Nuance reports strong sales but profits fall
The Nuance Group has announced its full-year results for 2004, revealing sales growth but a fall in profits linked to restructuring costs and increases in concession fees
The Nuance Group recorded sales of SFr1.75bn ($1.46bn) in 2004, an increase of 4.6% compared to 2003. Comparable sales for continuing operations showed a 9.7% increase to SFr1.57bn ($1.3bn).
Reported operating profits or EBIT (earnings before interest and taxes) fell 20% to SFr25.9m ($21.6m). But Nuance stressed that, when restated to exclude the impact of non-recurring restructuring costs, EBIT increased from SFr22.5m ($18.7m) to SFr27.4m ($23m).
Nuance said the increase in comparable sales was largely driven by strong passenger volumes in the Asia/Pacific region, reflecting recovery after SARS in 2003 as well as growth in the market. Volumes increased in the US and Canada, and growth in Europe was "marginally higher" than in 2003.

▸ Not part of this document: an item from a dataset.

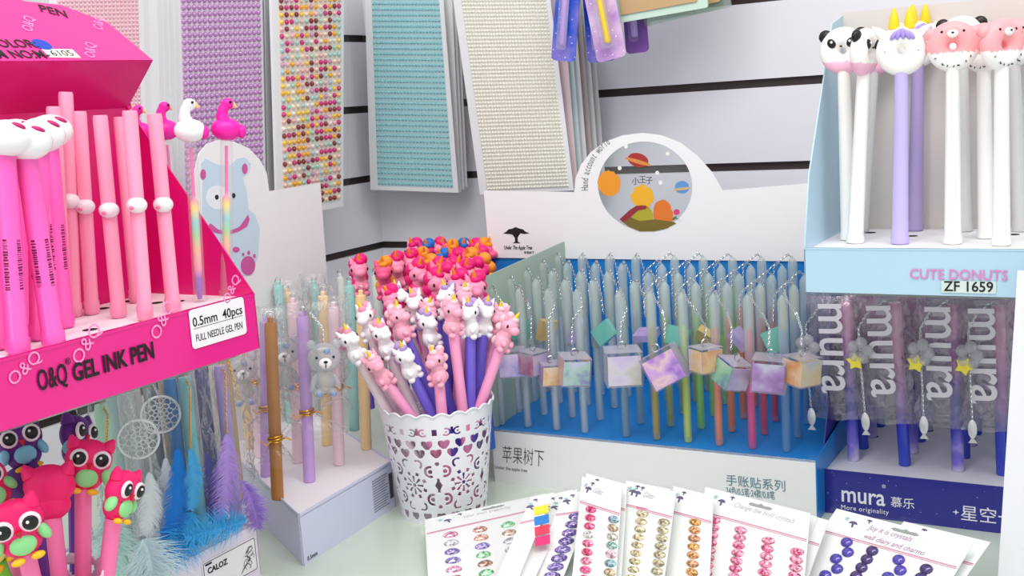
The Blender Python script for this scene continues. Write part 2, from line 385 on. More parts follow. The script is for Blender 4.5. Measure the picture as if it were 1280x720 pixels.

A Nuance statement said: "Profitability across the group (after restatement to exclude one-off restructuring costs, incurred mainly in Europe) was positively impacted by reductions in both personnel costs and other operating expenses. These positive impacts were only partially offset by an increase in concession fees driven by passenger-based contracts and high passenger increases at some airports."
Nuance said it was particularly pleased with the performance of its joint-venture operations in Portugal, Turkey, Hong Kong and Singapore, which all reported increased sales and profitability.
The Nuance Group president and CEO Roberto Graziani said: "Despite challenging market conditions the group posted a satisfactory operating profit in 2004 and further consolidated its position as the world number one in the travel-retail field."